I arrived at something during my maths ponderings which is really exciting for me.
It is clearly stated in the book on Riemann Hypothesis by Borwein that the convergence of $\sum_{n=1}^{\infty} \frac{\mu(n)}{n^s}$ for $\Re(s) > 1/2$ is necessary and sufficient for RH. This is ofcourse valid since, $\sum \mu(n)/n^s = 1/\zeta(s)$ for $\Re(s) > 1$
Having said that, I have reached a point where I got, for $\Re(s) > 1/2$ $$ \left| \frac{\eta(s)}{s} \sum_{n=1}^{\infty} \frac{\mu(n)}{n^s} - \frac{1-2^{1-s}}{s} \right| < \infty $$ $\eta(s)$ is the Dirichlet eta function.
My question is,
What do I interpret out of this formula. Does this result imply RH, or falls short of it?

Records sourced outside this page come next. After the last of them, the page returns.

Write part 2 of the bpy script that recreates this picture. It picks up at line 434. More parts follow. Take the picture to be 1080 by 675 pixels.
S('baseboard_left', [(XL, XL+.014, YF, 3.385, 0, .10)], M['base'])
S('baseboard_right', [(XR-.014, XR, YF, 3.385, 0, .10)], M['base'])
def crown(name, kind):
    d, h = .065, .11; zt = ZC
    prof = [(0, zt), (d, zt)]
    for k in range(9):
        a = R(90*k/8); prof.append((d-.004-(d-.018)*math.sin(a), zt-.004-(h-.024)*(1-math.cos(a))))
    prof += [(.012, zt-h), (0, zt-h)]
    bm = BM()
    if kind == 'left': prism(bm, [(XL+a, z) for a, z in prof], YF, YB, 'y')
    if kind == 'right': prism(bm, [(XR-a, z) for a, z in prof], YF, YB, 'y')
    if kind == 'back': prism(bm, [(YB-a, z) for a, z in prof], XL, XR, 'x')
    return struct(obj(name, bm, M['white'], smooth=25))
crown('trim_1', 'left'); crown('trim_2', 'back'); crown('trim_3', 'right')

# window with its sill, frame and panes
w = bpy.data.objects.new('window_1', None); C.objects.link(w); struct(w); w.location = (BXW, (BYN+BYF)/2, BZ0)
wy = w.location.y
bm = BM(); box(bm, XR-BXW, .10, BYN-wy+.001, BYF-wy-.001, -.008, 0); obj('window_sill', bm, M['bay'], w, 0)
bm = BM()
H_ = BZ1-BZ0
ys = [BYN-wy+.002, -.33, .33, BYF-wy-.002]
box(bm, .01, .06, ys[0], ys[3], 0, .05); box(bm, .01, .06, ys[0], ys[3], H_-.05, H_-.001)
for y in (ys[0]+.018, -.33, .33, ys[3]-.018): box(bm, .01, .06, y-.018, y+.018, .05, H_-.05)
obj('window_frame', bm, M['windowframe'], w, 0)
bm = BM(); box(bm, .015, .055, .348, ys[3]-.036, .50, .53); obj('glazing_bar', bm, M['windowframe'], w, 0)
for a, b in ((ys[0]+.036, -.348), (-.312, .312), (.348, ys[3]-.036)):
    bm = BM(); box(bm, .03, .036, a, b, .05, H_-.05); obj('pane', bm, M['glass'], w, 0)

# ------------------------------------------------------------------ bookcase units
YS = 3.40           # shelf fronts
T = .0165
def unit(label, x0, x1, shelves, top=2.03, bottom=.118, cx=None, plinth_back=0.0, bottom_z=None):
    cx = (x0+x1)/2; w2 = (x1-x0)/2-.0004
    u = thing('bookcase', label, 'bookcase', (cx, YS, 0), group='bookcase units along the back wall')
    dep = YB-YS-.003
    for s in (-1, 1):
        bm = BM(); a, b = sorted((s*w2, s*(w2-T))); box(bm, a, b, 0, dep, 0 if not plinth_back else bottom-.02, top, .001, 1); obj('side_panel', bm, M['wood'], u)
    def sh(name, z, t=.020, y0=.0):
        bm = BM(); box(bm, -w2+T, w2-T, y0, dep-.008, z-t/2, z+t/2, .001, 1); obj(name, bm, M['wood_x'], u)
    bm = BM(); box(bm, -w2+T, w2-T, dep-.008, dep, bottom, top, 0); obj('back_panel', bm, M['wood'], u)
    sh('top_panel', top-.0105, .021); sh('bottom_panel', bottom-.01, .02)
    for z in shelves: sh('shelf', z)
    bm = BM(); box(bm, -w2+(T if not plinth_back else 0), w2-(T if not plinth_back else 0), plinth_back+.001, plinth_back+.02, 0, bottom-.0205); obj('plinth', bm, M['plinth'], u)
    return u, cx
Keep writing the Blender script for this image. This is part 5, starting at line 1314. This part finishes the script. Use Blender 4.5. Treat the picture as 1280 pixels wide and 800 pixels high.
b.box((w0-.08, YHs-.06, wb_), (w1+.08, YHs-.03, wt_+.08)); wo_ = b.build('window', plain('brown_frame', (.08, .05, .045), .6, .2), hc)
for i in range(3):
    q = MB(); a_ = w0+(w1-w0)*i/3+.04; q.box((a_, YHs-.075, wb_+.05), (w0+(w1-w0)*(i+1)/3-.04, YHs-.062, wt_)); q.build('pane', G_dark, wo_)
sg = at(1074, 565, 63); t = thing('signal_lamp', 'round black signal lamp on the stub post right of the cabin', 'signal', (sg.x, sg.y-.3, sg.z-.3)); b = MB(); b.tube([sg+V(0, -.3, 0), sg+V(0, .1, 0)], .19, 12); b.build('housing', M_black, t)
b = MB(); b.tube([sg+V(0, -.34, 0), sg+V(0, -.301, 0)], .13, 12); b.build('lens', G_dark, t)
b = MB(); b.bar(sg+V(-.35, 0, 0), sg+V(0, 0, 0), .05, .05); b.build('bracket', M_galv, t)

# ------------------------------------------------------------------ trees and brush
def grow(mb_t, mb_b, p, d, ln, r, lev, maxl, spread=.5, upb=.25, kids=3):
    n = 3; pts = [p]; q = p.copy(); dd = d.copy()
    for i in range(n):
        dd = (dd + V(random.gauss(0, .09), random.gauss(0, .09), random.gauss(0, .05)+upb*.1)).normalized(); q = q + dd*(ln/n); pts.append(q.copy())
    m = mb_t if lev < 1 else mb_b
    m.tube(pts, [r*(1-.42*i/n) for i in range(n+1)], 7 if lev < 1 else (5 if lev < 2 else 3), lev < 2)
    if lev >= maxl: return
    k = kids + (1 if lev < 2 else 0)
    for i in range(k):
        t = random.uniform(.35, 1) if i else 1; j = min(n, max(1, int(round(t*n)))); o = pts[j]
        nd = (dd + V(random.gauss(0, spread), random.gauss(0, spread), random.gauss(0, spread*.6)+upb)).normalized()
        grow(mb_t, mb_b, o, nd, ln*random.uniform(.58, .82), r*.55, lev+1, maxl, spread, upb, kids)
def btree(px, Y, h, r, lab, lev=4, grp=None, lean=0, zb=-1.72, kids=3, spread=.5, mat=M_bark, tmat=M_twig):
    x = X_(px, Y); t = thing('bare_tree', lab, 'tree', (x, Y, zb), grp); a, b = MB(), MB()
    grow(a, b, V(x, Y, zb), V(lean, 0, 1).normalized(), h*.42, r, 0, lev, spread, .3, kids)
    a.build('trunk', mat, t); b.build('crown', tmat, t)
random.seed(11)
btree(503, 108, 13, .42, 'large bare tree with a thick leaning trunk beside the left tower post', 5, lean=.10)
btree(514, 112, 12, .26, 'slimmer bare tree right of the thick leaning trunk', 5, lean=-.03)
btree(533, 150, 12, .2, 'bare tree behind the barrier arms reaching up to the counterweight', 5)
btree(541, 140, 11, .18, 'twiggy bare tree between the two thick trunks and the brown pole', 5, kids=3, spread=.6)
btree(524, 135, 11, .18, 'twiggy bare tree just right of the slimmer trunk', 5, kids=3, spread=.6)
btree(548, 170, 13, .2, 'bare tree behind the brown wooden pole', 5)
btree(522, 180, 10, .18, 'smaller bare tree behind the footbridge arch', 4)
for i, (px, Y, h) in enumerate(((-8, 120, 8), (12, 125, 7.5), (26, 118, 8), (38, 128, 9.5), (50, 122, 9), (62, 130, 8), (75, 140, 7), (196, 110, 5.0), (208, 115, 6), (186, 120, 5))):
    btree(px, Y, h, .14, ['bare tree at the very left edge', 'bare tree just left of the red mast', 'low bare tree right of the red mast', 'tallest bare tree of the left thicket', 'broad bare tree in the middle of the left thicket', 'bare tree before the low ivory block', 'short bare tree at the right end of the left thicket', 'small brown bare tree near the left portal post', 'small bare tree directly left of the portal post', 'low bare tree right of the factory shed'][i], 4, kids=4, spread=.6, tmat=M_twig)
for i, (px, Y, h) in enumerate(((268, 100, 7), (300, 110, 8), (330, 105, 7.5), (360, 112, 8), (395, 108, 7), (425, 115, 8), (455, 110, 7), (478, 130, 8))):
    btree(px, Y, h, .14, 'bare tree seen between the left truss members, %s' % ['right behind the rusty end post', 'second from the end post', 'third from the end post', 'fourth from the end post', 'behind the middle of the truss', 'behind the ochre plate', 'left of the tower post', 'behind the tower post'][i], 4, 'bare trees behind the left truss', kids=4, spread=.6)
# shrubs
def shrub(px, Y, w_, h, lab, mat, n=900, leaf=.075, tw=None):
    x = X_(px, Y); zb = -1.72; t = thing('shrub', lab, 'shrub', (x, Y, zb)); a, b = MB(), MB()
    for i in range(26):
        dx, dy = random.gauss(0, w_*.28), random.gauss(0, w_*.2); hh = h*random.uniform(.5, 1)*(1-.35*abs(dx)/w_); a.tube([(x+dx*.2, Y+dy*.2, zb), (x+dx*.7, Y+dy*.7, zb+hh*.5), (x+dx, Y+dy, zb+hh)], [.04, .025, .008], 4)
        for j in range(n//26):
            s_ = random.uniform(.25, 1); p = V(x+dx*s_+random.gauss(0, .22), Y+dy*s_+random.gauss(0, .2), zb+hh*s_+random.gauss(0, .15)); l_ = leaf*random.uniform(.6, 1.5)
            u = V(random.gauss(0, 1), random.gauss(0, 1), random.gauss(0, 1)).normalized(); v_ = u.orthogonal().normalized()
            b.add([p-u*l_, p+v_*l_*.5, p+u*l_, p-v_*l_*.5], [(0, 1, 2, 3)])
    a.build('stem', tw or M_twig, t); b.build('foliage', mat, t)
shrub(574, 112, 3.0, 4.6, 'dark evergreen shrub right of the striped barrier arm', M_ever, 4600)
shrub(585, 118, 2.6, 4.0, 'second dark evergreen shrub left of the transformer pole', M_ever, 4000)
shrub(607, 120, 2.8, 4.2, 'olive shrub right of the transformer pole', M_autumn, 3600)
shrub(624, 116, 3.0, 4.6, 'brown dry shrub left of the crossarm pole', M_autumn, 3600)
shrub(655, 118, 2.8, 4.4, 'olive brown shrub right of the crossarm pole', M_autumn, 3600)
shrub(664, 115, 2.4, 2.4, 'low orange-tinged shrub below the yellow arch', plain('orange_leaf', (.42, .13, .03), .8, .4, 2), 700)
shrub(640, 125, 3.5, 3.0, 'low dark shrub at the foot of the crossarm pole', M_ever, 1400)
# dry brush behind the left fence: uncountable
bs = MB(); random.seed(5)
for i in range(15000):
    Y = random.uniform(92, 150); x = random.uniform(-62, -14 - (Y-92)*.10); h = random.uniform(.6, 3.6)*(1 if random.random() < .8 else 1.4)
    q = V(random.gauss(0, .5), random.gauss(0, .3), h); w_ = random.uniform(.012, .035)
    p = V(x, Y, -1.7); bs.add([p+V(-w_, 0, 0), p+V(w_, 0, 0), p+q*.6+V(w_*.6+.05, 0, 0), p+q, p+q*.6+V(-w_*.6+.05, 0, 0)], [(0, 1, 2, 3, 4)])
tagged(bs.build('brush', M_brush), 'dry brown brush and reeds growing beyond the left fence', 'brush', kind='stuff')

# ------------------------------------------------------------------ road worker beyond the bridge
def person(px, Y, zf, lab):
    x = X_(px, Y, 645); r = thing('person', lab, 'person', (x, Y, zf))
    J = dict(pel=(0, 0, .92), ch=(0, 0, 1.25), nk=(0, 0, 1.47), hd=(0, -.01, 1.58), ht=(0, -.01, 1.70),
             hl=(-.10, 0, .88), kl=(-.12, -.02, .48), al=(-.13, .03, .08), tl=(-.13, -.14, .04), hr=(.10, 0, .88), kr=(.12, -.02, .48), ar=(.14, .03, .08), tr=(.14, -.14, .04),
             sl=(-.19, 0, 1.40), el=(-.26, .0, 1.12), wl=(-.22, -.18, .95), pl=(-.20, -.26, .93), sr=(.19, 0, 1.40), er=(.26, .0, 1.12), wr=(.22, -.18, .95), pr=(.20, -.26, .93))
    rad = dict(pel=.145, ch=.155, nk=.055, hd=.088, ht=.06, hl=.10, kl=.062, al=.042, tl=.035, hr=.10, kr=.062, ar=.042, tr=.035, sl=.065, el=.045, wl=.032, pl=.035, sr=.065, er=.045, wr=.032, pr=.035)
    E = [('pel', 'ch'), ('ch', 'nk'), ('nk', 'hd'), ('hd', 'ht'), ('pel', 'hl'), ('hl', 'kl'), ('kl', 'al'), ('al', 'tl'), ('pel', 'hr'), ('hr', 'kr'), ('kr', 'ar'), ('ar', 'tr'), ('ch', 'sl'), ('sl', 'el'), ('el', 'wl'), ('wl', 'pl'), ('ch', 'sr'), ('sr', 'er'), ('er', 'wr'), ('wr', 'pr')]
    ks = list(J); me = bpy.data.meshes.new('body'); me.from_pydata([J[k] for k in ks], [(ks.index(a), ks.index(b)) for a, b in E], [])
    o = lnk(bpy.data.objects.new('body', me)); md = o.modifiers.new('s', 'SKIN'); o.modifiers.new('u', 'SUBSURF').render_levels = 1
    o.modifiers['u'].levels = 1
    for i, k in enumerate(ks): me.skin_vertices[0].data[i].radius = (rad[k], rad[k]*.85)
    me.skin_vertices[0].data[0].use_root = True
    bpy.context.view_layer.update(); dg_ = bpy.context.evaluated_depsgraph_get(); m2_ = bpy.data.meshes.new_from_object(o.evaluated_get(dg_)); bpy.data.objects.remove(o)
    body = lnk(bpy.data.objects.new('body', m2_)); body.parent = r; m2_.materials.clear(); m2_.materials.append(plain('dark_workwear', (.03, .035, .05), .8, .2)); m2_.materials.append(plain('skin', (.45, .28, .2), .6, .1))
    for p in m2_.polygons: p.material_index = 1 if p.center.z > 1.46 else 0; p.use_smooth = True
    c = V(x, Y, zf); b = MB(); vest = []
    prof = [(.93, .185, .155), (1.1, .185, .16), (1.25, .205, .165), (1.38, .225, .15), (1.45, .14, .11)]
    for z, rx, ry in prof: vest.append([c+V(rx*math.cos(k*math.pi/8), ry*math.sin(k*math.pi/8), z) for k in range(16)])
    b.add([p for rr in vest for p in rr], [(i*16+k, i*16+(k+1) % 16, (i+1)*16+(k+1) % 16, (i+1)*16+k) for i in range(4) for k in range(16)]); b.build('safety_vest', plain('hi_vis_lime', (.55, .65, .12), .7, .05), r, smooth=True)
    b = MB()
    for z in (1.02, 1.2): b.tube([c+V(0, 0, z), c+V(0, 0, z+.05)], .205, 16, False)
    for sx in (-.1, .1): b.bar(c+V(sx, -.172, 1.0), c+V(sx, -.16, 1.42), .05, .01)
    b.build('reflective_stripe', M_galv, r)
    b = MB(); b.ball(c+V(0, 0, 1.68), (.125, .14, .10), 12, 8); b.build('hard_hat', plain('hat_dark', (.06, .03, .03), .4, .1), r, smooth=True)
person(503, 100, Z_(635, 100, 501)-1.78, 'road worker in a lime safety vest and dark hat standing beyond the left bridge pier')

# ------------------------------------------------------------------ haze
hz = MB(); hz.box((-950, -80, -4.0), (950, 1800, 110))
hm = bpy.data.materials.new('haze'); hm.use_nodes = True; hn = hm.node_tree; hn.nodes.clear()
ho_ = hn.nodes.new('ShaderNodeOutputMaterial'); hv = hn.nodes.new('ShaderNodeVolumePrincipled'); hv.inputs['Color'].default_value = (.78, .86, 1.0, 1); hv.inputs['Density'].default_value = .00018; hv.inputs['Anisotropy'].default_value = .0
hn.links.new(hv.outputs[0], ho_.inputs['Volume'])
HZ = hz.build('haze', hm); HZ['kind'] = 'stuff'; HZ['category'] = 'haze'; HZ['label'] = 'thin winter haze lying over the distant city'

I believe the second option might be more correct, because this result does not say anything about the zeros of the eta function. But at least it is clear that if $\sum \mu(n)/n^s$ blows up then $\eta(s)$ also must have a zero to bring it down.
Any elaborated answer will be highly appreciated, because it is a current work in progress. :)
Let me make sure I understand what you mean by the formula $$ \left| \frac{\eta(s)}{s} \sum_{n=1}^{\infty} \frac{\mu(n)}{n^s} - \frac{1-2^{1-s}}{s} \right| < \infty. $$
Do you actually mean that you have proven that this sum is convergent for $s$ in the critical strip and that, for such $s$, this inequality holds? Because, if you have shown that this sum converges in that range, you have already shown RH.
I can think of other interpretations of your statement, but I will wait for clarification before elaborating on them. Here is a basic point to remember: The statement that $\sum_{n=1}^{\infty} a_n$ converges is a statement about the partial sums $\sum_{n=1}^N a_n$. (Namely, that they form a Cauchy sequence.) If you never say anything about these partial sums, it is unlikely you have proved convergence.